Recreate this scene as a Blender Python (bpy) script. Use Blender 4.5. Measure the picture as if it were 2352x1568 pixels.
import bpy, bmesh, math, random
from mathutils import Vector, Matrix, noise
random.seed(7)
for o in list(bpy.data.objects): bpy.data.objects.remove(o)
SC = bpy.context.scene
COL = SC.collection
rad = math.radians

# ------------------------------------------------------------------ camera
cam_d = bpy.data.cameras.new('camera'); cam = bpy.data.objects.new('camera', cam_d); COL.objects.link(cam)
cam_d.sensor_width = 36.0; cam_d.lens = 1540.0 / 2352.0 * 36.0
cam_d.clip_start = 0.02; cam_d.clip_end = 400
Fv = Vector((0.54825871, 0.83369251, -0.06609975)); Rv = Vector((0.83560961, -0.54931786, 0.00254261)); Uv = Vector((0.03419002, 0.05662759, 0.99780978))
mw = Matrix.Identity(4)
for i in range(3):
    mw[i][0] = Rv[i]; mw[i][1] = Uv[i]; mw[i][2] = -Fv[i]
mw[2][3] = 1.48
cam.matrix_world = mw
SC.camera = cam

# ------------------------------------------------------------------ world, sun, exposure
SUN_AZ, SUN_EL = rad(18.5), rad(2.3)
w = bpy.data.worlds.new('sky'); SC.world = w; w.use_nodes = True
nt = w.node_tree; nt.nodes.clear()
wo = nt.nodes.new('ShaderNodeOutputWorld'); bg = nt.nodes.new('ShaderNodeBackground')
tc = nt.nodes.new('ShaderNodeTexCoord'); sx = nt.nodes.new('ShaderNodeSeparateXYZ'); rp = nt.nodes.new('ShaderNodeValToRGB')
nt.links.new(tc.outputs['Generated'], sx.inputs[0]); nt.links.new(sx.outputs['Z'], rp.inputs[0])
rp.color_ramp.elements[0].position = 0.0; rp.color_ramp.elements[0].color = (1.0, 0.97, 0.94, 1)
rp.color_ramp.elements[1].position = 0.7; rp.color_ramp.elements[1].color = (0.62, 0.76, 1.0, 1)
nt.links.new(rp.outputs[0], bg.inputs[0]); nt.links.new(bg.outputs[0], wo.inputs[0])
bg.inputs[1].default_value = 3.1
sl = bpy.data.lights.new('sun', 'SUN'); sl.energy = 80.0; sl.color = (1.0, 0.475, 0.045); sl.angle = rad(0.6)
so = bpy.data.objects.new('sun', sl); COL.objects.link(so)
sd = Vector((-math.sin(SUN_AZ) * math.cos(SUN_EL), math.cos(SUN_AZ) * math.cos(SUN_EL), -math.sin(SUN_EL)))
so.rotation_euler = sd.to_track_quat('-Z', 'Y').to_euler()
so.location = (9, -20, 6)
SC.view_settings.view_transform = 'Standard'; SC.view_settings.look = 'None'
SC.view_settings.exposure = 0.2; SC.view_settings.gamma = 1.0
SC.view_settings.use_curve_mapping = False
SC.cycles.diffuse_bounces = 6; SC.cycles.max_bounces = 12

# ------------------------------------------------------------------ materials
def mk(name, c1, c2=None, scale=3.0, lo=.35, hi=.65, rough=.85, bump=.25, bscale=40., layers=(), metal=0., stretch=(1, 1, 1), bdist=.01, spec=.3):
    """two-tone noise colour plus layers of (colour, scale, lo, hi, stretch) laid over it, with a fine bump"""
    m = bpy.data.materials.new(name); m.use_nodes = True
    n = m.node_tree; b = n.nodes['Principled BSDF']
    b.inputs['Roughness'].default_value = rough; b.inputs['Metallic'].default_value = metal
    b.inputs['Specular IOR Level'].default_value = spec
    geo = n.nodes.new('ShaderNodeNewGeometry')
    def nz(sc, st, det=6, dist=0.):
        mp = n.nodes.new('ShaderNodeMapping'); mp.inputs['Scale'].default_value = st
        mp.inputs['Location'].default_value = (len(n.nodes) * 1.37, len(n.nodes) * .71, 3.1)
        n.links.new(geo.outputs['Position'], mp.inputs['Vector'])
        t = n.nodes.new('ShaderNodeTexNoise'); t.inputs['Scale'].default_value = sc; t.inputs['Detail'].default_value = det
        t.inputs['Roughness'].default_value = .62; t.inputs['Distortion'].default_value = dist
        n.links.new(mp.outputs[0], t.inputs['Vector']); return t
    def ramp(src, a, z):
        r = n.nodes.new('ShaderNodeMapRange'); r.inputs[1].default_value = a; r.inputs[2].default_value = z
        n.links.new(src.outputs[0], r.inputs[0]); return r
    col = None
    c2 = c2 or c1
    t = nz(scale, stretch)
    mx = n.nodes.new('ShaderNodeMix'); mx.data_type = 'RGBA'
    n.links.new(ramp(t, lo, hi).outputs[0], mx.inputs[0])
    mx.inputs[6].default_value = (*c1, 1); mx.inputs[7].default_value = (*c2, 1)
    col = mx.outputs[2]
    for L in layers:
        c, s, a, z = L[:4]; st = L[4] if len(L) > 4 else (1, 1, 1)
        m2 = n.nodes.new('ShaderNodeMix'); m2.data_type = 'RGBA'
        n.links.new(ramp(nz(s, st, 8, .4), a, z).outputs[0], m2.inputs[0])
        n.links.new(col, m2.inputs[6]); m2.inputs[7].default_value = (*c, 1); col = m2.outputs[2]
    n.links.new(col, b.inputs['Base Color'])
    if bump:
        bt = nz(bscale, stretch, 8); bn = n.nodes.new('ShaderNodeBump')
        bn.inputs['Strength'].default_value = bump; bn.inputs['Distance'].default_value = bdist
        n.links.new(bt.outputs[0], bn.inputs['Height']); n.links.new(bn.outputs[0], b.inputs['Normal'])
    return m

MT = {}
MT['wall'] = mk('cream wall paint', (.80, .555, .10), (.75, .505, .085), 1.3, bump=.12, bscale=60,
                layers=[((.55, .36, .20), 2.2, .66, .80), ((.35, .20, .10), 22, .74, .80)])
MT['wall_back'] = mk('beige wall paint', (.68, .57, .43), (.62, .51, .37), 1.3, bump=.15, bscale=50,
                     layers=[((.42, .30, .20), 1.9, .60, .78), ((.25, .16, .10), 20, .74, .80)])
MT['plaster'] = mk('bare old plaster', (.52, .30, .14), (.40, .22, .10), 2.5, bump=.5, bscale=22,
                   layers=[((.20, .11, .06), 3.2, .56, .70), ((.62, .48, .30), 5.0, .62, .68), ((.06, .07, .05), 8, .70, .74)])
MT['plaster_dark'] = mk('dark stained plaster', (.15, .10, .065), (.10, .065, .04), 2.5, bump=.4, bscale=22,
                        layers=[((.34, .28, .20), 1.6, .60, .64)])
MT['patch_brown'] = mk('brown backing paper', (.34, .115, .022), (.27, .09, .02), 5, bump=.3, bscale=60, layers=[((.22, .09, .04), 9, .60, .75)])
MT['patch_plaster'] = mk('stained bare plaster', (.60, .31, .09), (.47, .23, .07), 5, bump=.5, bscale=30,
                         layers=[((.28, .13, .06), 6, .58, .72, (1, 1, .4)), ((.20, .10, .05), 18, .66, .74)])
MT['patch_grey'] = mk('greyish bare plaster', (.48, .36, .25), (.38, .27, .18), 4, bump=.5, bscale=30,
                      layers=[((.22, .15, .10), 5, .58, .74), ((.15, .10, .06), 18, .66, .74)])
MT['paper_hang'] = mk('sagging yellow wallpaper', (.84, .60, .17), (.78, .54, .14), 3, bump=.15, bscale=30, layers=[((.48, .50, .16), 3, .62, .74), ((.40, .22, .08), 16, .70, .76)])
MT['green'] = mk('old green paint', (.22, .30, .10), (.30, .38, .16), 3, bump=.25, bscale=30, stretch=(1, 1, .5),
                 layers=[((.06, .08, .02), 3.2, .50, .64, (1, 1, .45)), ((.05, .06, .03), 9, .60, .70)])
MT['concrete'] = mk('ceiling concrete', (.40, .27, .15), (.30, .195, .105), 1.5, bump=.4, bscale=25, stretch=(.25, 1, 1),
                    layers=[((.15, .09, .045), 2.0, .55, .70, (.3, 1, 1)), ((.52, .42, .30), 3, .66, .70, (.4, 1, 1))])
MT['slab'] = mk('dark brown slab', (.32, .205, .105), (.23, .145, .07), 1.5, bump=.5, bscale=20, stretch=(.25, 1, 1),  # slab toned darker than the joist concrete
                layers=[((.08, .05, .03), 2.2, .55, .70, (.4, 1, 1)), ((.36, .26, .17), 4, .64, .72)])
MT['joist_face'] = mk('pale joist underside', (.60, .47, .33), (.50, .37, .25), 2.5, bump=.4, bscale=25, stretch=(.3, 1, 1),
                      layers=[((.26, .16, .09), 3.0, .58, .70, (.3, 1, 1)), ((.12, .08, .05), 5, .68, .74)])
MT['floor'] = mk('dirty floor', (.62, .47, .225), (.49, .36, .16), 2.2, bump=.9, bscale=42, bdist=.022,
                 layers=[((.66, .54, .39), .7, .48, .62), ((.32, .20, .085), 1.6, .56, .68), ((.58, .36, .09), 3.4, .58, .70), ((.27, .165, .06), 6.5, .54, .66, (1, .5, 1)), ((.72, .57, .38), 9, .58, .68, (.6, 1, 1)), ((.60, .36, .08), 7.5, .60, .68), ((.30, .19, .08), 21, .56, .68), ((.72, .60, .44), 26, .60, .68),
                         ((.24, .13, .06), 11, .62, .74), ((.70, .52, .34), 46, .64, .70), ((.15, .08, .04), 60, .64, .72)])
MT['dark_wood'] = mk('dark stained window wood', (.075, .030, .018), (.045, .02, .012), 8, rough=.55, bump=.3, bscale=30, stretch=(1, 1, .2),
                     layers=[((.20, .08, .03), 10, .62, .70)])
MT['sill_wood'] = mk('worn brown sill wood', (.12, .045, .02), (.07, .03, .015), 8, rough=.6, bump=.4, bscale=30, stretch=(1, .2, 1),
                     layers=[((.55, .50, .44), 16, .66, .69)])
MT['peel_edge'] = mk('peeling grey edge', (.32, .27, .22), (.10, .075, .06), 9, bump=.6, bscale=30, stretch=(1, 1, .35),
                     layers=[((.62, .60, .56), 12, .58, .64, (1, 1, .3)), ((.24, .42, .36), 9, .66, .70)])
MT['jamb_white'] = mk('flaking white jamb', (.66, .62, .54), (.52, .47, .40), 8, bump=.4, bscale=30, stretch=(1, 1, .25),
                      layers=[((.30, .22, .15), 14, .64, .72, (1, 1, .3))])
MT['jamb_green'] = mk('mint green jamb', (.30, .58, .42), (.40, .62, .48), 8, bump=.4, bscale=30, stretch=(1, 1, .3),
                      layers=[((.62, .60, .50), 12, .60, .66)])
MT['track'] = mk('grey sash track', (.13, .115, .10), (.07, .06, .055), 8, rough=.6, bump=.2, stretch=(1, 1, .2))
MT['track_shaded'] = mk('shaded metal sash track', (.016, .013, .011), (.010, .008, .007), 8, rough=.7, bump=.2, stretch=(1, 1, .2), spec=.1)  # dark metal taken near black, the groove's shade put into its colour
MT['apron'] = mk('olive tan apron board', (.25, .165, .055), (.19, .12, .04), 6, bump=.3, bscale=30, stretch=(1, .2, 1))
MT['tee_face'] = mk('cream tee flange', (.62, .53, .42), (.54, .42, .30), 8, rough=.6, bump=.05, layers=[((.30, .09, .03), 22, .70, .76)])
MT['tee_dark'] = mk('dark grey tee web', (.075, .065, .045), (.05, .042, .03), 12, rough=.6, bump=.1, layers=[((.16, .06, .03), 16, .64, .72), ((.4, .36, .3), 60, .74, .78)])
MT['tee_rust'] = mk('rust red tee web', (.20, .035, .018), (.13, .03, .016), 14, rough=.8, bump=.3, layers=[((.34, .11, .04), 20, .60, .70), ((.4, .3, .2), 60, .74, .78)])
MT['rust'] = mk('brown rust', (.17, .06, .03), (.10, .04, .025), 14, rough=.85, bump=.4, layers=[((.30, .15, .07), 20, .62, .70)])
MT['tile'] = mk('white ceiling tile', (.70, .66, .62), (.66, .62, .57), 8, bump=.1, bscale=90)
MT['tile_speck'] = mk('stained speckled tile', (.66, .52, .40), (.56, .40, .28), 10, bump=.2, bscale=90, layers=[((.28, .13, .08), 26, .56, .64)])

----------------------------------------

## EXERCISE
Each line from the start of the listing above through the line containing "rad = math.radians" should be copied exactly, please, with no other lines added.

## EXERCISE OUTPUT
Recreate this scene as a Blender Python (bpy) script. Use Blender 4.5. Measure the picture as if it were 2352x1568 pixels.
import bpy, bmesh, math, random
from mathutils import Vector, Matrix, noise
random.seed(7)
for o in list(bpy.data.objects): bpy.data.objects.remove(o)
SC = bpy.context.scene
COL = SC.collection
rad = math.radians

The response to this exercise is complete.